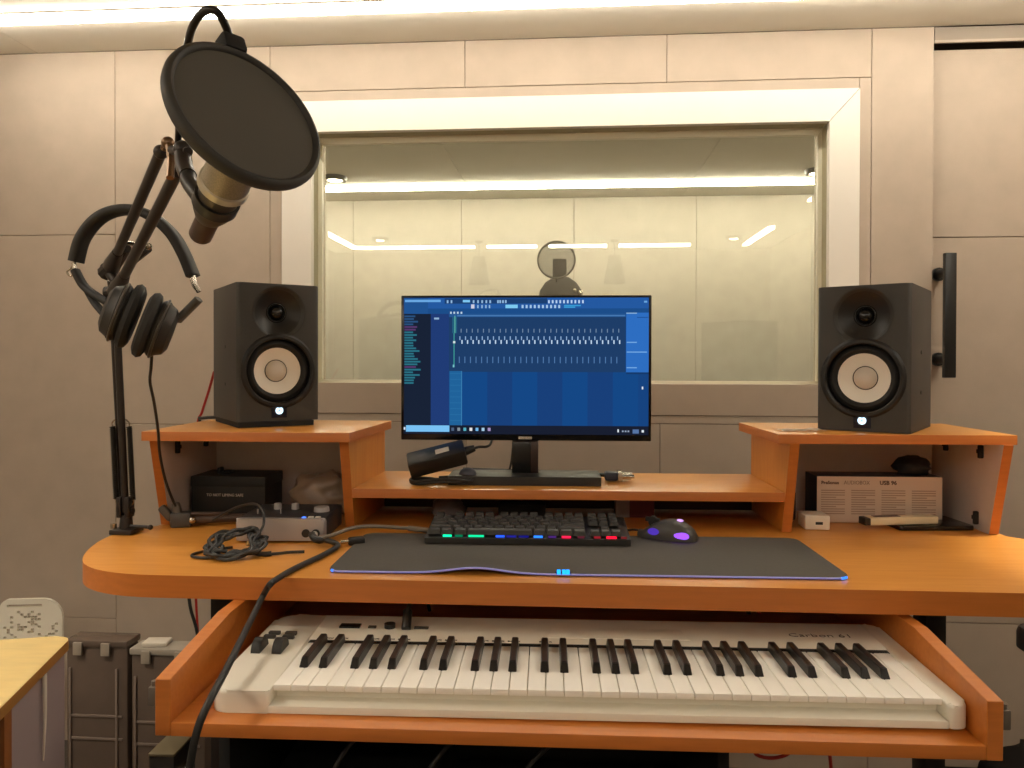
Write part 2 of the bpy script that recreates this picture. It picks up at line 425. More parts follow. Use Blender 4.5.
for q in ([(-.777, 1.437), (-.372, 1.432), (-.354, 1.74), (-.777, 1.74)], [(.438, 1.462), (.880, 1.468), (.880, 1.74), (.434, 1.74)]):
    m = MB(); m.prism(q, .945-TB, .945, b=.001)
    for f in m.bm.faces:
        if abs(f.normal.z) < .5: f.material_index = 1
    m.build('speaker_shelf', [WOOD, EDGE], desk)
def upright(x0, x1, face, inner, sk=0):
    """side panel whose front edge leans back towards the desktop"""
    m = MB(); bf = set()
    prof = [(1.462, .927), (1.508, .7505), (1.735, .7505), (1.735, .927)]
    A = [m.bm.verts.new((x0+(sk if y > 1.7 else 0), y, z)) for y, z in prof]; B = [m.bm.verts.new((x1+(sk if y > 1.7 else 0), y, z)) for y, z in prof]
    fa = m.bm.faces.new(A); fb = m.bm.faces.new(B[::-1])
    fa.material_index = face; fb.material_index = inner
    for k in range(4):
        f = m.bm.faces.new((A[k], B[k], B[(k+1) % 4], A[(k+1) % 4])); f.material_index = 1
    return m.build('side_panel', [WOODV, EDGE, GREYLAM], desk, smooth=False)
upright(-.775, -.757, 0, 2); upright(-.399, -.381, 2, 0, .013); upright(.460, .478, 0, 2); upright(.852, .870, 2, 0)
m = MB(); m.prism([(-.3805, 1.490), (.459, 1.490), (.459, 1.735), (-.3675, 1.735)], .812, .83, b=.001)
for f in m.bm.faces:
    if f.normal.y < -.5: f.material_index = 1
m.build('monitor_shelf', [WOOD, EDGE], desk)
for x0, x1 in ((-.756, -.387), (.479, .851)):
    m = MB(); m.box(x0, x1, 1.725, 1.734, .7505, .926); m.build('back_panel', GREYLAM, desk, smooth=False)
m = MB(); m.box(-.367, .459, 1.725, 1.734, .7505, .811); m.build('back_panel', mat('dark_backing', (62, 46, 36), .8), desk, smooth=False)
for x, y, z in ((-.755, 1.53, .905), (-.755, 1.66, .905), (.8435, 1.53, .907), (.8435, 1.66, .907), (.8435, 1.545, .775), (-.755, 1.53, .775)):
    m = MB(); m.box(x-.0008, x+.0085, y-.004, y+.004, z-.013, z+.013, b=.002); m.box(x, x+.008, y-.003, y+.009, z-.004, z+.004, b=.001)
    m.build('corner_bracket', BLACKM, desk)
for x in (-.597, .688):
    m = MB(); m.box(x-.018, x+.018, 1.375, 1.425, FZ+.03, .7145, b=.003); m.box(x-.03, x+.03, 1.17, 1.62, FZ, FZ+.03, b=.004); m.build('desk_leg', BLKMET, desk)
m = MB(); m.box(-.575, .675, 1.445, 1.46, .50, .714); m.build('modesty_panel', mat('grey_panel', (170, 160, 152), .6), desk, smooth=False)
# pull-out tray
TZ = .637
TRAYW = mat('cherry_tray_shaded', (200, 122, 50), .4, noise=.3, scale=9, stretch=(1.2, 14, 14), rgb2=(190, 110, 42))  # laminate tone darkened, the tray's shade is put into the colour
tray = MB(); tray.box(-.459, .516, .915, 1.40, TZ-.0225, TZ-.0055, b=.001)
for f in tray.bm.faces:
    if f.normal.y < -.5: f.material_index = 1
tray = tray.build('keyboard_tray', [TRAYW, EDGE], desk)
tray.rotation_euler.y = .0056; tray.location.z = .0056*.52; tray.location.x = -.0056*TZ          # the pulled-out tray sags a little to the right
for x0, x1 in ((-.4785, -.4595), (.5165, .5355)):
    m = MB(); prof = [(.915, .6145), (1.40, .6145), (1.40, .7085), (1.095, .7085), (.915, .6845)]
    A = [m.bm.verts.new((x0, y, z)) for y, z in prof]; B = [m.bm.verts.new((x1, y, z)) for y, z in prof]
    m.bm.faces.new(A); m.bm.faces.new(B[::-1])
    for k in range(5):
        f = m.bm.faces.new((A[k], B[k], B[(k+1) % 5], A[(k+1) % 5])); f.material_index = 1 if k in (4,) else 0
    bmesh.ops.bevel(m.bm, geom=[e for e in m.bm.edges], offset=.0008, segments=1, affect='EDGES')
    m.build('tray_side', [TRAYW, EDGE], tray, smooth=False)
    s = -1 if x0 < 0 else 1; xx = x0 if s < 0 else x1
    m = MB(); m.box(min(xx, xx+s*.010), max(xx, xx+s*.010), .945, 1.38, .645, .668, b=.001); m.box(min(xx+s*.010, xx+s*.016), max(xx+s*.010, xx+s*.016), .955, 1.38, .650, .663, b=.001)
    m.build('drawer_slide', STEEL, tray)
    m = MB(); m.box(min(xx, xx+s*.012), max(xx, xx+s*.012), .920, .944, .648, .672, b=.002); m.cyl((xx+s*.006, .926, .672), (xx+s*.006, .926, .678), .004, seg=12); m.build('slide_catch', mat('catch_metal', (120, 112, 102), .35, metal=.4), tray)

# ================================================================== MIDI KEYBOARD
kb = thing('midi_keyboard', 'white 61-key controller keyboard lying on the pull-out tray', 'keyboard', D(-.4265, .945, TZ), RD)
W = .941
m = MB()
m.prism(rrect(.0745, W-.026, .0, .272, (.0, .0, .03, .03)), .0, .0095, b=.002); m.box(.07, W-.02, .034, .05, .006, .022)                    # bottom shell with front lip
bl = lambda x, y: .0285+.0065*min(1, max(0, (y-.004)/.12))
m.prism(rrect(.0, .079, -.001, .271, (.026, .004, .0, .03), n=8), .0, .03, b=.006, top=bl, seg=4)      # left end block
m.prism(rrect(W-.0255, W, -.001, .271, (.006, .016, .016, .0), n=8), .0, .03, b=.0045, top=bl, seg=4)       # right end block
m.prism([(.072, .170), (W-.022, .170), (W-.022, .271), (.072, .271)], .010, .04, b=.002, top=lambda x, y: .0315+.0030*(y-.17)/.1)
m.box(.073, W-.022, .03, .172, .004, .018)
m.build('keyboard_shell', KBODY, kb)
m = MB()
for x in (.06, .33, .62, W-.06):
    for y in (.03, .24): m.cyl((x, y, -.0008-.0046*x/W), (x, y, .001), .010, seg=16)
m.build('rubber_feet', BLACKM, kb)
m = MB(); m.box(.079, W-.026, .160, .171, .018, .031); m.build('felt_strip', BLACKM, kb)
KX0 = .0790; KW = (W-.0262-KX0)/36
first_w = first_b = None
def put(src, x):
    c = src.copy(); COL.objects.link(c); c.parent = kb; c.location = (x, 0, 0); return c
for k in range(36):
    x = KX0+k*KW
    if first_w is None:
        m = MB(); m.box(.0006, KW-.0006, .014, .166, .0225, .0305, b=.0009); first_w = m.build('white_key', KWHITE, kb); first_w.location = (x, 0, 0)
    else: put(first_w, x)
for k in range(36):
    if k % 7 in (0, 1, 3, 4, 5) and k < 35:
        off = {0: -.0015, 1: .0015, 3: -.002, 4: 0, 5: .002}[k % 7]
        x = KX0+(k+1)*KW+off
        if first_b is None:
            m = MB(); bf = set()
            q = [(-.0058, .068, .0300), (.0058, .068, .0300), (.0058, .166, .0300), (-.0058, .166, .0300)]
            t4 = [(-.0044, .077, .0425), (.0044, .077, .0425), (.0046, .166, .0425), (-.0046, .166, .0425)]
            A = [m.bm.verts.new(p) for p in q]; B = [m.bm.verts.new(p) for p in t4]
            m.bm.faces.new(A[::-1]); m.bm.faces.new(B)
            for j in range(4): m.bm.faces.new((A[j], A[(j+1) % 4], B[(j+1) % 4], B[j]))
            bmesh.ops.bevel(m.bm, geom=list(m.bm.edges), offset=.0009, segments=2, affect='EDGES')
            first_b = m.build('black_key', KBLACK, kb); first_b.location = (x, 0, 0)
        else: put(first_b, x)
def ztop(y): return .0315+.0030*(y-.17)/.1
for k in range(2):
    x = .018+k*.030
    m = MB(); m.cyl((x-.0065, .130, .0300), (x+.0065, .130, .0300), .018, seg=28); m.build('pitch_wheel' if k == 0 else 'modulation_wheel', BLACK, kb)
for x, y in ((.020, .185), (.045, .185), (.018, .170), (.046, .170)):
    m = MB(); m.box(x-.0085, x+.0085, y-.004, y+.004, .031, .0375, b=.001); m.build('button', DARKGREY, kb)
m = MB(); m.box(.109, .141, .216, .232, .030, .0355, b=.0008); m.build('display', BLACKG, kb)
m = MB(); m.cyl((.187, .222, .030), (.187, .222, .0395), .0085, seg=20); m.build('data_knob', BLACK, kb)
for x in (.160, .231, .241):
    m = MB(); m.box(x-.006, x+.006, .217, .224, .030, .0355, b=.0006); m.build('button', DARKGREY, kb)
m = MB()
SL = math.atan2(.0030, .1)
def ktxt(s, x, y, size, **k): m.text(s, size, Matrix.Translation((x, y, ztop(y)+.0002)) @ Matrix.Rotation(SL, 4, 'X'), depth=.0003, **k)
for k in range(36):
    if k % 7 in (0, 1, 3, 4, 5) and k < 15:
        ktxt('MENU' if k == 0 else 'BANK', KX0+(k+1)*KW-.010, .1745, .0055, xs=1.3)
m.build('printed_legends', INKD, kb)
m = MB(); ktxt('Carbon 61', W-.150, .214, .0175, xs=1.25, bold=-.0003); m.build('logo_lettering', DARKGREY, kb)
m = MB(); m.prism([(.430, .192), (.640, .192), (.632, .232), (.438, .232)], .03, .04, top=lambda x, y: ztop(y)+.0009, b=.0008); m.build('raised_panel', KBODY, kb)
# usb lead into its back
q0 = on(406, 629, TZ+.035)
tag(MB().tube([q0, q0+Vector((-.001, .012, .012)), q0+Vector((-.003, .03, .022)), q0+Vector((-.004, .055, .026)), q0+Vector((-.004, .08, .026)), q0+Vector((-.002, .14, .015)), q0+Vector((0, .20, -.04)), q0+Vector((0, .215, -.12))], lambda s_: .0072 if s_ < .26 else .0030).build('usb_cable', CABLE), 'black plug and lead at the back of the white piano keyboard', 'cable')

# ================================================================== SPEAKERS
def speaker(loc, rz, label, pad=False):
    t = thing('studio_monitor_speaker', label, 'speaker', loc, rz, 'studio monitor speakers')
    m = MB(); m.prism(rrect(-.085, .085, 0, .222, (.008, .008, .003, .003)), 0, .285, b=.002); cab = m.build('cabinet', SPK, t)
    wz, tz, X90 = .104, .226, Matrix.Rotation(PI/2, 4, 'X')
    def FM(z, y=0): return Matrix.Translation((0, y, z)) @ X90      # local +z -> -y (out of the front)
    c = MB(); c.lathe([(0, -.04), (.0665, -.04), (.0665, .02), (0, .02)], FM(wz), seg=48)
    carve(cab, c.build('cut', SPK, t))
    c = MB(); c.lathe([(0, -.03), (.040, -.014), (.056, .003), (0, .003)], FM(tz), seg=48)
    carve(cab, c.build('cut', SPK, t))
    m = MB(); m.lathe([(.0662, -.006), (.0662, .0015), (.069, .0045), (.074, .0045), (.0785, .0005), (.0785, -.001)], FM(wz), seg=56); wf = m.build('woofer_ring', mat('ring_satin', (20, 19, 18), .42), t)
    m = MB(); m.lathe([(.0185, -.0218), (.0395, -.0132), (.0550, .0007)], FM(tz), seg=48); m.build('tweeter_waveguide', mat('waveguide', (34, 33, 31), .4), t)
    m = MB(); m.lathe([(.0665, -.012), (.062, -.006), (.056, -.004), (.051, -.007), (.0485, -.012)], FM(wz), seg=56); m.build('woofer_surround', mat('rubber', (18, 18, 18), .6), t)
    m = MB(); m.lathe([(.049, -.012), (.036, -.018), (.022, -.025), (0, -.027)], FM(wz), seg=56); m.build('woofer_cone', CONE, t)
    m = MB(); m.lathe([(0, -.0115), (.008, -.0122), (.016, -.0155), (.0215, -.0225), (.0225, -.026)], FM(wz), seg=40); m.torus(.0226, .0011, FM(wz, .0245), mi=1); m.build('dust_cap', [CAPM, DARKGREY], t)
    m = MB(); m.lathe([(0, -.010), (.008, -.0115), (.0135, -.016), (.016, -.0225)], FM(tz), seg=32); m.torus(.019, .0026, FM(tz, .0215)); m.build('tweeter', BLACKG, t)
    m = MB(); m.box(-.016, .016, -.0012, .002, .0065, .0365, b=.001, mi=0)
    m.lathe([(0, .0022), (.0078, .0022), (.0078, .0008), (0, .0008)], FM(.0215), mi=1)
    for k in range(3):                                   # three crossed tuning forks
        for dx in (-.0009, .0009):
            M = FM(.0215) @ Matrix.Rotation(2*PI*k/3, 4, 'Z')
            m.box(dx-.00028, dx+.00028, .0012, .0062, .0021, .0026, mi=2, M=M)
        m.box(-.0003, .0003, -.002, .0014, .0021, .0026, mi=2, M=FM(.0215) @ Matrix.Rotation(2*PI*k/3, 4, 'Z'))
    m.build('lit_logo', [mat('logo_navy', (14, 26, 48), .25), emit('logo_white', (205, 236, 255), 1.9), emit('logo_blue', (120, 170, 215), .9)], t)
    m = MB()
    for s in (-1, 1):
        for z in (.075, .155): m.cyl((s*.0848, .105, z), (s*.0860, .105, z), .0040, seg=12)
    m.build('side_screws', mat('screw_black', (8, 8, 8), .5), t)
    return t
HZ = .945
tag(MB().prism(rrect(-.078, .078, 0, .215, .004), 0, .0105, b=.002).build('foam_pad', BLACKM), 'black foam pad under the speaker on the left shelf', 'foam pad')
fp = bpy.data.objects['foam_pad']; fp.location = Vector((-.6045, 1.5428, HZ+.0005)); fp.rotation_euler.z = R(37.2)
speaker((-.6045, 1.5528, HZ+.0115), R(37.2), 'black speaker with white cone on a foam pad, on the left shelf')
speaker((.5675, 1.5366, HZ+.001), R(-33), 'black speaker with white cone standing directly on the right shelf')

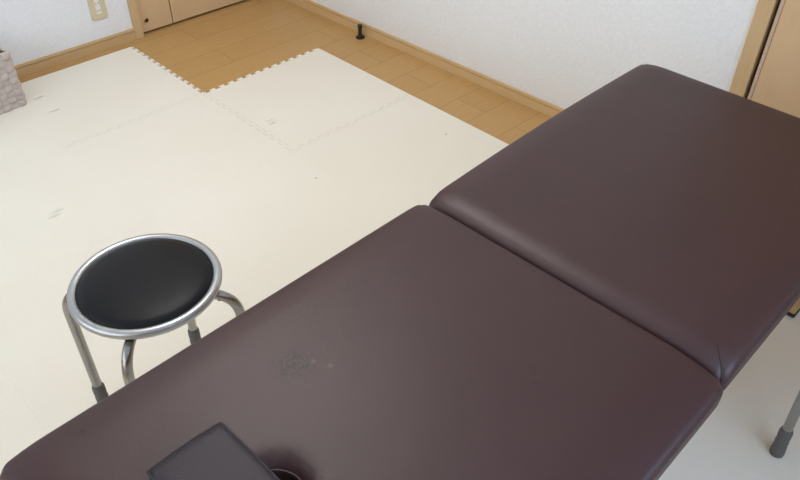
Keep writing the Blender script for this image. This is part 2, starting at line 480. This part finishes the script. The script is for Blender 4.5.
★ ★ ★
- YOUR TASK: Without the pictures, repeat the entries above line by line, from the first through the one that contains "m = MB(); m.box(x0, x1, 1.725, 1.734, .7505, .926);", both ends included.

- OUTPUT:
Write part 2 of the bpy script that recreates this picture. It picks up at line 425. More parts follow. Use Blender 4.5.
for q in ([(-.777, 1.437), (-.372, 1.432), (-.354, 1.74), (-.777, 1.74)], [(.438, 1.462), (.880, 1.468), (.880, 1.74), (.434, 1.74)]):
    m = MB(); m.prism(q, .945-TB, .945, b=.001)
    for f in m.bm.faces:
        if abs(f.normal.z) < .5: f.material_index = 1
    m.build('speaker_shelf', [WOOD, EDGE], desk)
def upright(x0, x1, face, inner, sk=0):
    """side panel whose front edge leans back towards the desktop"""
    m = MB(); bf = set()
    prof = [(1.462, .927), (1.508, .7505), (1.735, .7505), (1.735, .927)]
    A = [m.bm.verts.new((x0+(sk if y > 1.7 else 0), y, z)) for y, z in prof]; B = [m.bm.verts.new((x1+(sk if y > 1.7 else 0), y, z)) for y, z in prof]
    fa = m.bm.faces.new(A); fb = m.bm.faces.new(B[::-1])
    fa.material_index = face; fb.material_index = inner
    for k in range(4):
        f = m.bm.faces.new((A[k], B[k], B[(k+1) % 4], A[(k+1) % 4])); f.material_index = 1
    return m.build('side_panel', [WOODV, EDGE, GREYLAM], desk, smooth=False)
upright(-.775, -.757, 0, 2); upright(-.399, -.381, 2, 0, .013); upright(.460, .478, 0, 2); upright(.852, .870, 2, 0)
m = MB(); m.prism([(-.3805, 1.490), (.459, 1.490), (.459, 1.735), (-.3675, 1.735)], .812, .83, b=.001)
for f in m.bm.faces:
    if f.normal.y < -.5: f.material_index = 1
m.build('monitor_shelf', [WOOD, EDGE], desk)
for x0, x1 in ((-.756, -.387), (.479, .851)):
    m = MB(); m.box(x0, x1, 1.725, 1.734, .7505, .926); m.build('back_panel', GREYLAM, desk, smooth=False)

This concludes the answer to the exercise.